Recorded information:
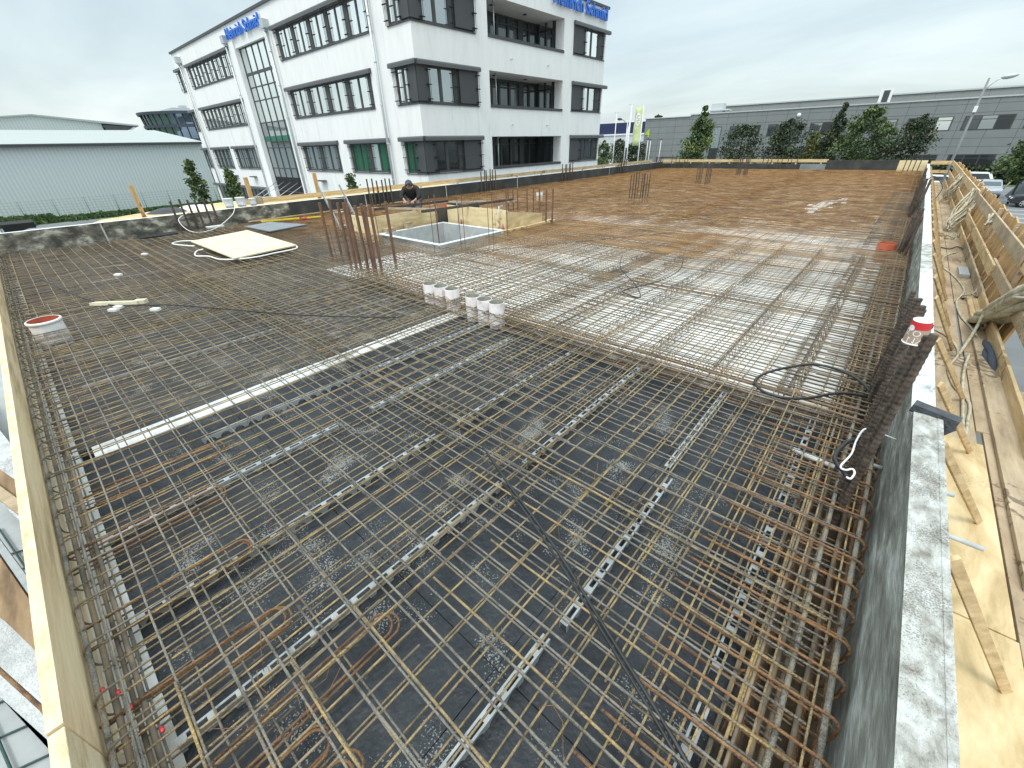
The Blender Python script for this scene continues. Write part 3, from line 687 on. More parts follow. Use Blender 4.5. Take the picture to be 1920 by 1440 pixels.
for (x, y) in ((-7.12, 5.62), (-7.05, 5.7), (-6.98, 5.66), (-6.75, 6.05), (-6.7, 6.12), (-6.45, 6.6), (-6.42, 6.7), (-8.98, 5.5), (-8.9, 5.45), (-6.72, 7.5), (-6.65, 7.42)):
    starter(x, y, .95+J(.05), .007, br, 'thin bar standing at the rim of the grey shaft lining', 'thin bars round the shaft lining')
for cy, nm in ((15.4, 'nearest'), (22.0, 'middle'), (28.2, 'farthest')):
    cluster(-7.3, cy, .42, .62, .80, 'starter bar in the %s of the three column clusters out on the orange mesh' % nm, 'starter bars of the %s far column' % nm, n=(3, 4), r=.017, m=steel_dark)
for cy, nm, h in ((3.35, 'first', .75), (9.2, 'second', .85), (14.9, 'third', .85), (21.2, 'fourth', .85), (27.5, 'fifth', .8), (33.2, 'sixth', .75)):
    for k in range(6):
        starter(-14.42+.05*(k % 2), cy-.45+k*.18+J(.03), h+J(.05), .026, steel_dark, 'dark starter bar in the %s cluster along the left parapet' % nm, 'starter bars, %s cluster of the left parapet' % nm)
for i in range(8):
    starter(-7.6+i*.28+J(.05), 33.6, .78+J(.08), .022, steel_dark, 'starter bar in the row before the middle of the far parapet', 'starter bars at the far parapet')
for i in range(5):
    starter(-13.6+i*.3+J(.05), 33.5, .8+J(.08), .024, steel_dark, 'starter bar near the far left corner of the deck', 'starter bars at the far left corner')

# ---------------------------------------------------------------- paper cup
cup = empty('paper_cup', 'red and beige paper cup with white rim standing upside down among the dark starter bars', 'cup', loc=(.262, 2.62, .93))
cup.rotation_euler = (R(4), R(-3), R(0))
rb, rt, hh = .044, .036, .115
def ringz(z): return rb+(rt-rb)*z/hh
beige = flat('cup_beige', (.42, .32, .24), .6); redc = flat('cup_red', (.62, .035, .045), .5); wh = flat('cup_white', (.84, .84, .82), .6)
g = MB(); g.lathe([(ringz(.006), .006), (ringz(.076), .076)], (0, 0, 0), 28, 0); g.lathe([(ringz(.076), .076), (ringz(hh-.003), hh-.003)], (0, 0, 0), 28, 1)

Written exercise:
Every line of the data should be copied as it stands, without the images.

Answer to the exercise:
The Blender Python script for this scene continues. Write part 3, from line 687 on. More parts follow. Use Blender 4.5. Take the picture to be 1920 by 1440 pixels.
for (x, y) in ((-7.12, 5.62), (-7.05, 5.7), (-6.98, 5.66), (-6.75, 6.05), (-6.7, 6.12), (-6.45, 6.6), (-6.42, 6.7), (-8.98, 5.5), (-8.9, 5.45), (-6.72, 7.5), (-6.65, 7.42)):
    starter(x, y, .95+J(.05), .007, br, 'thin bar standing at the rim of the grey shaft lining', 'thin bars round the shaft lining')
for cy, nm in ((15.4, 'nearest'), (22.0, 'middle'), (28.2, 'farthest')):
    cluster(-7.3, cy, .42, .62, .80, 'starter bar in the %s of the three column clusters out on the orange mesh' % nm, 'starter bars of the %s far column' % nm, n=(3, 4), r=.017, m=steel_dark)
for cy, nm, h in ((3.35, 'first', .75), (9.2, 'second', .85), (14.9, 'third', .85), (21.2, 'fourth', .85), (27.5, 'fifth', .8), (33.2, 'sixth', .75)):
    for k in range(6):
        starter(-14.42+.05*(k % 2), cy-.45+k*.18+J(.03), h+J(.05), .026, steel_dark, 'dark starter bar in the %s cluster along the left parapet' % nm, 'starter bars, %s cluster of the left parapet' % nm)
for i in range(8):
    starter(-7.6+i*.28+J(.05), 33.6, .78+J(.08), .022, steel_dark, 'starter bar in the row before the middle of the far parapet', 'starter bars at the far parapet')
for i in range(5):
    starter(-13.6+i*.3+J(.05), 33.5, .8+J(.08), .024, steel_dark, 'starter bar near the far left corner of the deck', 'starter bars at the far left corner')

# ---------------------------------------------------------------- paper cup
cup = empty('paper_cup', 'red and beige paper cup with white rim standing upside down among the dark starter bars', 'cup', loc=(.262, 2.62, .93))
cup.rotation_euler = (R(4), R(-3), R(0))
rb, rt, hh = .044, .036, .115
def ringz(z): return rb+(rt-rb)*z/hh
beige = flat('cup_beige', (.42, .32, .24), .6); redc = flat('cup_red', (.62, .035, .045), .5); wh = flat('cup_white', (.84, .84, .82), .6)
g = MB(); g.lathe([(ringz(.006), .006), (ringz(.076), .076)], (0, 0, 0), 28, 0); g.lathe([(ringz(.076), .076), (ringz(hh-.003), hh-.003)], (0, 0, 0), 28, 1)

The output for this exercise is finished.